Jazenjuk ließ am Sonntagnachmittag über sein Büro eine TV-Ansprache verbreiten, in der der Regierungschef seinen Rücktritt ankündigt, die von ihm geführte Partei „Narodni Front“ werde aber in der Regierung bleiben. Am Dienstag soll das Parlament seinen Nachfolger, den 38-Jährigen Groismann wählen, der derzeit Parlamentspräsident ist.
Spätestens nach der massiven, öffentlichen Kritik durch den US-Vizepräsidenten Joe Biden, der im vergangenen Dezember während seines Ukraine-Besuchs deutlich zu erkennen hab, dass die USA einen politischen Neustart in Kiew wollen, stand Jazenjuk unter Dauerdruck. Mitte Februar scheiterte ein Misstrauensvotum gegen den Bankexperten, der nach der Maidan-Revolution ins Amt gekommen war.

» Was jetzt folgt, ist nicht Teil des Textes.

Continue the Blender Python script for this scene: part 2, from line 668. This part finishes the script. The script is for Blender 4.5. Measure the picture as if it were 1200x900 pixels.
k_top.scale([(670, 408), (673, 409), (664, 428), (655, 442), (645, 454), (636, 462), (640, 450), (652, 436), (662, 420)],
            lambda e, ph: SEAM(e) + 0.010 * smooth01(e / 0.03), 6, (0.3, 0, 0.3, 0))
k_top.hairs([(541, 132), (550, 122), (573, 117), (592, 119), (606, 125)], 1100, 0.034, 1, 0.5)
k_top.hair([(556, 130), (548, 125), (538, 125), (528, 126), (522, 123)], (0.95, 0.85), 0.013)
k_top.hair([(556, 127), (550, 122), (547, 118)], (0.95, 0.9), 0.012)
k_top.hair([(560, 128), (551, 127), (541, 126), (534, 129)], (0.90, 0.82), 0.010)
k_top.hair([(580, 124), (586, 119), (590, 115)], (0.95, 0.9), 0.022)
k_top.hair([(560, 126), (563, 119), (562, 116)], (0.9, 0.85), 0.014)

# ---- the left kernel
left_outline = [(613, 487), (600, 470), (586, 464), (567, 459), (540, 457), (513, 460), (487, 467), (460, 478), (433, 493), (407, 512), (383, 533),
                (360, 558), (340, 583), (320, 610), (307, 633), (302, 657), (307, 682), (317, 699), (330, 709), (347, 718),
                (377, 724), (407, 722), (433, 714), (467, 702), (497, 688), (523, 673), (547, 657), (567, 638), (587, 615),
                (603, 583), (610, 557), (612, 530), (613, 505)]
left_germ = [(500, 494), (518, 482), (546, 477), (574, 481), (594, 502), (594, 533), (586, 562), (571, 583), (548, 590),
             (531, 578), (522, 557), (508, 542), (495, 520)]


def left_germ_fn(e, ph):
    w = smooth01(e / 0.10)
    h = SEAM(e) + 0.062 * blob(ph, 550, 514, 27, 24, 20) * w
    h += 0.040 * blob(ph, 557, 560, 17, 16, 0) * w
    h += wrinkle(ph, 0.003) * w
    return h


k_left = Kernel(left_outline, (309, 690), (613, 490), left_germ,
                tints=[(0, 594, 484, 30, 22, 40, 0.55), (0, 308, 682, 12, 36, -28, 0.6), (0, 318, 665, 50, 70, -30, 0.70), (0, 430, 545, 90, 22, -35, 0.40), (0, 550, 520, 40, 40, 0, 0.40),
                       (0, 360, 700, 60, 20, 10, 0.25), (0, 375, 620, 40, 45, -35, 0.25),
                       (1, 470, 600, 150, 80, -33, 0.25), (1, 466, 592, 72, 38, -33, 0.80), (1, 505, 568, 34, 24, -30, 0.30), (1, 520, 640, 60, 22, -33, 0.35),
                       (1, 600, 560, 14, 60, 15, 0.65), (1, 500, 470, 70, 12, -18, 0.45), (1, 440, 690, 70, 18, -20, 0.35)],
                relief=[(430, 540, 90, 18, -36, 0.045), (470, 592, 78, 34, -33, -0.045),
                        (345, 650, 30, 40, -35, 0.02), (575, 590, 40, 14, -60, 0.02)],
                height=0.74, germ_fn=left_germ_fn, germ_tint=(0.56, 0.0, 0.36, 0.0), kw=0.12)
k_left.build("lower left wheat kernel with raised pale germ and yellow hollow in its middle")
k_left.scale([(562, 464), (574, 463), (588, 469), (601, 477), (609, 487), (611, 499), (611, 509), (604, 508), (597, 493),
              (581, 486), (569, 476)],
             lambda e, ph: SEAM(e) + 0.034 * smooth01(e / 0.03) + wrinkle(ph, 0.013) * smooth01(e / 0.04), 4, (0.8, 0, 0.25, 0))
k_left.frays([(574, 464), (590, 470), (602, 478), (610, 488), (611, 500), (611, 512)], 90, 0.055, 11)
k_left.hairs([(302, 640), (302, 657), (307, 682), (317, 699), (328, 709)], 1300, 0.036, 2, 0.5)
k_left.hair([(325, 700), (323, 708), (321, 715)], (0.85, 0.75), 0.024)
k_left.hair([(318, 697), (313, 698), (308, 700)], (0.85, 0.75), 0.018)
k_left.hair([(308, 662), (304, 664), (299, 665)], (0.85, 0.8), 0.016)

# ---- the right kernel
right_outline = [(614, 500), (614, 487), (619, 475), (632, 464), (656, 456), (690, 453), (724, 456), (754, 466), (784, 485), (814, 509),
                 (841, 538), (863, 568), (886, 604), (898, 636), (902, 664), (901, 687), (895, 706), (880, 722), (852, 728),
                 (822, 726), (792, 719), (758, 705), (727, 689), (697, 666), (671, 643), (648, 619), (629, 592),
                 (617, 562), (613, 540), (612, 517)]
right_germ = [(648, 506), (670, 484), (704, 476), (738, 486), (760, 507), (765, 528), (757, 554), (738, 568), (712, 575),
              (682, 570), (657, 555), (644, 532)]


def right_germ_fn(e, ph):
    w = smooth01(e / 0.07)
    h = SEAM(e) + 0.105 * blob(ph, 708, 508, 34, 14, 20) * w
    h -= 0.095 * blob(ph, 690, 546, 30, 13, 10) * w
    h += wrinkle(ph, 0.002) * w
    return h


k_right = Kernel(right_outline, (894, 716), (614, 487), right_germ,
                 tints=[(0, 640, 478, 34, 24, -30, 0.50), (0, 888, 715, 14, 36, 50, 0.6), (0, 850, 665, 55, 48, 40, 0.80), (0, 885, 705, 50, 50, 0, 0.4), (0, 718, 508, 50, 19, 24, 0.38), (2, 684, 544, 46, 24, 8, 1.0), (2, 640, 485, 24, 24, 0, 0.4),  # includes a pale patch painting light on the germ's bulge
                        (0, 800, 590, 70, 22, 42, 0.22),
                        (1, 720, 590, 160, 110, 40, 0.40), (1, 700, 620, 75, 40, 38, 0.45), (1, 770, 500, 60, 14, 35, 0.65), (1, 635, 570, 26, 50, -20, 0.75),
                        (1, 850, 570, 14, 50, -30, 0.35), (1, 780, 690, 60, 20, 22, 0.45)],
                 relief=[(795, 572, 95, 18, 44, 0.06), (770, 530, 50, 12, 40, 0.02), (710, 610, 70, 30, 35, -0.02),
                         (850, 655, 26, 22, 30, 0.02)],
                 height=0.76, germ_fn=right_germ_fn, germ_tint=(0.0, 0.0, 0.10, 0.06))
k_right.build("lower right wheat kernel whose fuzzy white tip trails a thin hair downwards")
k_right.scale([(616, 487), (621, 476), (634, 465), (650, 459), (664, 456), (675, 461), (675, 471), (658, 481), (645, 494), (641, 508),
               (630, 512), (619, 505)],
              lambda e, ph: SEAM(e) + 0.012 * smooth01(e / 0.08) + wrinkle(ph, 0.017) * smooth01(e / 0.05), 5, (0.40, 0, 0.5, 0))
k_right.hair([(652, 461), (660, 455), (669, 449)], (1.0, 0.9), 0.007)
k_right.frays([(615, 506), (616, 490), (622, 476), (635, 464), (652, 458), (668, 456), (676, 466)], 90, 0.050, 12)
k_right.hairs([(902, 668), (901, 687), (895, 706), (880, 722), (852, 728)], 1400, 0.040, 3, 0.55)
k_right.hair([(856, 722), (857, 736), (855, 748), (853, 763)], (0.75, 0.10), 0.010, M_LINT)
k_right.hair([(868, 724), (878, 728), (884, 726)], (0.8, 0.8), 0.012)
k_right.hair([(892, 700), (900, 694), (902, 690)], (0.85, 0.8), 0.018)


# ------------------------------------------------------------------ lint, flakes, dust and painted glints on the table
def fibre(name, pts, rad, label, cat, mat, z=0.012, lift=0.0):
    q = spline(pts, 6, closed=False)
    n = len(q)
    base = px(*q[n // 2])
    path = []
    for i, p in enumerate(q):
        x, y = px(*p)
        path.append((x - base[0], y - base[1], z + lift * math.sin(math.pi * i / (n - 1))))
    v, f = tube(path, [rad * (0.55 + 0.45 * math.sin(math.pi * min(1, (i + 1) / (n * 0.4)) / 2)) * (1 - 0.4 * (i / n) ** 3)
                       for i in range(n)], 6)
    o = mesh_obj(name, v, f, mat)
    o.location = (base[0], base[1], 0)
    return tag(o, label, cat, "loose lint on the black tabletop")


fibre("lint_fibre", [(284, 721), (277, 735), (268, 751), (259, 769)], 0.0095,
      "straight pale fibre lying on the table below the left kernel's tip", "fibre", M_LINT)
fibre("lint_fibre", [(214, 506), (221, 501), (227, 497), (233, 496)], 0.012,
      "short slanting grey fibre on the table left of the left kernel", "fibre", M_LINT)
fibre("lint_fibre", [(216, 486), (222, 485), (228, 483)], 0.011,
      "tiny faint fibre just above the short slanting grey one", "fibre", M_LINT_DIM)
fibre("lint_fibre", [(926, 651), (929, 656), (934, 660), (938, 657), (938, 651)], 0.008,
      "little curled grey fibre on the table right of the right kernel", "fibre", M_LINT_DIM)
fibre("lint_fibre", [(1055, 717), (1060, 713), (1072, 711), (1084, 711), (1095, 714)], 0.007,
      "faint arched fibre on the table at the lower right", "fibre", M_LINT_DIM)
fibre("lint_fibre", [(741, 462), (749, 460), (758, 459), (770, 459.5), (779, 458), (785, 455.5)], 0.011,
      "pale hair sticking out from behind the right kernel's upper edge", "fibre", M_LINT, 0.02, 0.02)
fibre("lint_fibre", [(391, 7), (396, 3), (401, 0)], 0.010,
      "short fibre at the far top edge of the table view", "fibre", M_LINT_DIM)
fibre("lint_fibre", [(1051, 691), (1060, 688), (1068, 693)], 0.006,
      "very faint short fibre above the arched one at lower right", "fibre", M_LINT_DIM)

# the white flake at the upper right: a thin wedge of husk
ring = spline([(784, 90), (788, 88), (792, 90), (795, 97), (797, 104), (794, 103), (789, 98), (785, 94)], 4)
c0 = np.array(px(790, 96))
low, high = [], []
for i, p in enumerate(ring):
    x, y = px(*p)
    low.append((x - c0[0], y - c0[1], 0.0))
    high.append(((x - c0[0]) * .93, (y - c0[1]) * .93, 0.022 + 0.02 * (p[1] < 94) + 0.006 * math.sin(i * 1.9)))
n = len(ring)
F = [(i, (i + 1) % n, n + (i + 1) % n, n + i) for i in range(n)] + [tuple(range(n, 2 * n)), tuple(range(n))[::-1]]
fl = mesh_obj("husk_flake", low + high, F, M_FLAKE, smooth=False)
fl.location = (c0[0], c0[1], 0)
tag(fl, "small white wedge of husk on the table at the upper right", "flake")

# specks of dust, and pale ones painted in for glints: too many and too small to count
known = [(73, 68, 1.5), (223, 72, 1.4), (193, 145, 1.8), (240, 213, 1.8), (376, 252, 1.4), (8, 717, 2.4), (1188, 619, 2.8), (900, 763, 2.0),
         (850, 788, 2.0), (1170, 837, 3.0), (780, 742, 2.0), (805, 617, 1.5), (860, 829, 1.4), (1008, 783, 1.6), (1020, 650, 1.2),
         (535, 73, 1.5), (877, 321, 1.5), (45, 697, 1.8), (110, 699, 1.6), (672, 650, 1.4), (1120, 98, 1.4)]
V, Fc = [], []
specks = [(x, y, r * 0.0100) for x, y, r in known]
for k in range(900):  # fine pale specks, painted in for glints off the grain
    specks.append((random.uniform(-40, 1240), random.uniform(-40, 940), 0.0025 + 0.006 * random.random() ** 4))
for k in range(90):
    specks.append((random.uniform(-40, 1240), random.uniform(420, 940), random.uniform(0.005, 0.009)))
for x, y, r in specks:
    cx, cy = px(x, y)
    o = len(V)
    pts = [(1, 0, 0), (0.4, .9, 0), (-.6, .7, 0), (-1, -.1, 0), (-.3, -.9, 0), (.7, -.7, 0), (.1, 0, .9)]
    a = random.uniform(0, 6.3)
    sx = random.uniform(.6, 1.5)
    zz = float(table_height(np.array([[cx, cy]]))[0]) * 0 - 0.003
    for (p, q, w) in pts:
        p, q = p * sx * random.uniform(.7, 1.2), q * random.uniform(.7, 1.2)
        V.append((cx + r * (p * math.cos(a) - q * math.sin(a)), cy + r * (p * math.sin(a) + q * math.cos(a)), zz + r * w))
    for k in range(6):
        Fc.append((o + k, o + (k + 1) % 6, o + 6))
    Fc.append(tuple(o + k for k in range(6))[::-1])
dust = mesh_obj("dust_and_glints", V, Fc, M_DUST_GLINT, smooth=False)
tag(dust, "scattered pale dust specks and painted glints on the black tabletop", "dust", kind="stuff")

Anders als versprochen, gelang es Jazenjuk nicht, die im Land weit verbreitete Korruption zu bekämpfen. Noch schlimmer sieht die Wirtschaftsbilanz seiner Regierung aus. In den vergangenen zwei Jahren hat die Landeswährung fast 80 Prozent ihres Wertes verloren, breite Schichten verarmen. Jazenjuk hatte bei seiner Antrittsrede vor mehr als zwei Jahren, der Ukraine einen „Kamikaze-Kurs“ in Sachen Wirtschaftsreformen angekündigt. Doch die neoliberalen Rezepte verpufften ohne Wirkung, nahmen die Menschen nicht mit. Zuletzt lagen die Umfragewerte Jazenjuks bei 0,6 Prozent. In der Parlamentsfraktion gab es immer wieder Korruptions-Vorwürfe gegen hochrangige Politiker. Gegen einen von Jazenjuks Hauptfinanziers, Nikolai Martinenko, ermittelt die Schweiz. Der Energieunternehmer soll über eine Züricher Privatbank Schmiergelder von mehreren hundert Millionen Euro gewaschen haben. 30 Millionen Franken wurden zwar gesperrt. Bis heute aber haben die ukrainischen Behörden kein Strafverfahren gegen Martinenko eröffnet.
Es gab offensichtlich einen Deal
Um den drohenden Machtverlust und vor allem Neuwahlen abzuwenden, haben sich die beiden größten politischen Parteien im Parlament, Jazenjuks „Narodni Front“ und die Präsidentenpartei „Block Poroschenko“ nun offenbar auf einen Deal geeinigt. Zusammen will man am Dienstag erst für den Rücktritt Jazenjuks stimmen und dann Groismann zum neuen Regierungschef wählen. Erforderlich dafür sind 226 Stimmen, nach Medienberichten soll es 230 folgsame Abgeordnete geben.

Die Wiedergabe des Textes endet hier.